Jaren worden door klimaatverandering warmer
Door klimaatverandering worden jaren steeds warmer. Dat heeft Weeronline becijferd bij het opstellen van ‘de nieuwe normaal’: de gemiddelden in de klimaatperiode 1991-2020. In vergelijking met de klimaatperiode 1951-1980 is het jaar gemiddeld 1,3 graden warmer geworden. Ook warmen Noord-Europa en noordelijk Rusland veel sneller op dan onze regio’s. Wanneer de wind dan een keer uit het oosten of noordoosten komt is de lucht lang niet zo koud meer als vroeger.
Meerdere perioden met koud weer voorafgaand aan Elfstedentocht
Bovendien ontbreekt het aan kou gedurende de hele winter. Het is telkens maandenlang zacht totdat het een keer een beetje wintert. Een Elfstedentocht komt alleen in de strengste winters voor. Voor de tocht moet het ijs op de Friese sloten en meren overal minimaal 15 centimeter dik zijn. Op die manier kunnen de schaatsers veilig de bijna 200 kilometer lange tocht afleggen.
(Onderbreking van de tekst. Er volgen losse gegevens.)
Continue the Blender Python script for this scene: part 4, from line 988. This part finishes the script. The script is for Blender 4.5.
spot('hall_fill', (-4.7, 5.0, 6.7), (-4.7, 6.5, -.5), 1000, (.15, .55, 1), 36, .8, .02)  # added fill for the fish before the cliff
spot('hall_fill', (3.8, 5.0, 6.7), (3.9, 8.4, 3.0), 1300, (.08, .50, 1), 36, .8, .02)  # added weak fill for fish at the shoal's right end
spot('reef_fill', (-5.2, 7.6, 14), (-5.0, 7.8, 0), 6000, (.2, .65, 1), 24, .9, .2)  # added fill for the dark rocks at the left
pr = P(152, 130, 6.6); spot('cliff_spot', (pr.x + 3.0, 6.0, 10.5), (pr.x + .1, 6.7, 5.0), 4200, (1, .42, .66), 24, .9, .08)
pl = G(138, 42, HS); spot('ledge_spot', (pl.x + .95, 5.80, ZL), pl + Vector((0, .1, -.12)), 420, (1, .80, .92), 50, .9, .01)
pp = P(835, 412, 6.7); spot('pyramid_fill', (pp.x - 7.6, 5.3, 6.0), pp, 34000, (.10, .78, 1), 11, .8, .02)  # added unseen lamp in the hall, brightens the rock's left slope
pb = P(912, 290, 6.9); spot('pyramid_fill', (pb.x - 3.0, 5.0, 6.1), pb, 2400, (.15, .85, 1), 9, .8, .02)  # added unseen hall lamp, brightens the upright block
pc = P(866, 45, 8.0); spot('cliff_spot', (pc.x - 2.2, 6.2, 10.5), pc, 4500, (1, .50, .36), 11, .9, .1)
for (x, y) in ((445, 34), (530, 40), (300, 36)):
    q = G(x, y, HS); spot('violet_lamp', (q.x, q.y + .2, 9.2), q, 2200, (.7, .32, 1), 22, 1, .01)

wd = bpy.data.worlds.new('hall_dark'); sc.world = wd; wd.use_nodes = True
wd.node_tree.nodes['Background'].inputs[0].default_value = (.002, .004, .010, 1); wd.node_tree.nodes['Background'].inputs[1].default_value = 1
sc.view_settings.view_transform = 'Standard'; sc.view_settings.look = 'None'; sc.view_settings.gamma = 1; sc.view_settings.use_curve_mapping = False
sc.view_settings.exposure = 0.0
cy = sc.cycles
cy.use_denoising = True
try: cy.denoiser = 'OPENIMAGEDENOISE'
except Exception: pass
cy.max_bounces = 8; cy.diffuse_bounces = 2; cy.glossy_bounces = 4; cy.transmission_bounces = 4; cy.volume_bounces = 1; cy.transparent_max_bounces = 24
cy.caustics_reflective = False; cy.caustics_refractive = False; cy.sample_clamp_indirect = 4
Eén vorstperiode is niet genoeg om de ‘Tocht der Tochten’ te kunnen organiseren. Wanneer het al eerder in de winter koud is geweest kan het water afkoelen. Wanneer dan een stevige vorstperiode begint, ontstaat direct ijs. Als een groot deel van de winter zacht verloopt is de watertemperatuur zo hoog dat het dagen duurt, voordat er überhaupt ijs ontstaat. Vaak is het dan al te laat om het ijs nog dik genoeg te laten worden. In ons klimaat duren periodes met een bepaald weertype namelijk nooit lang.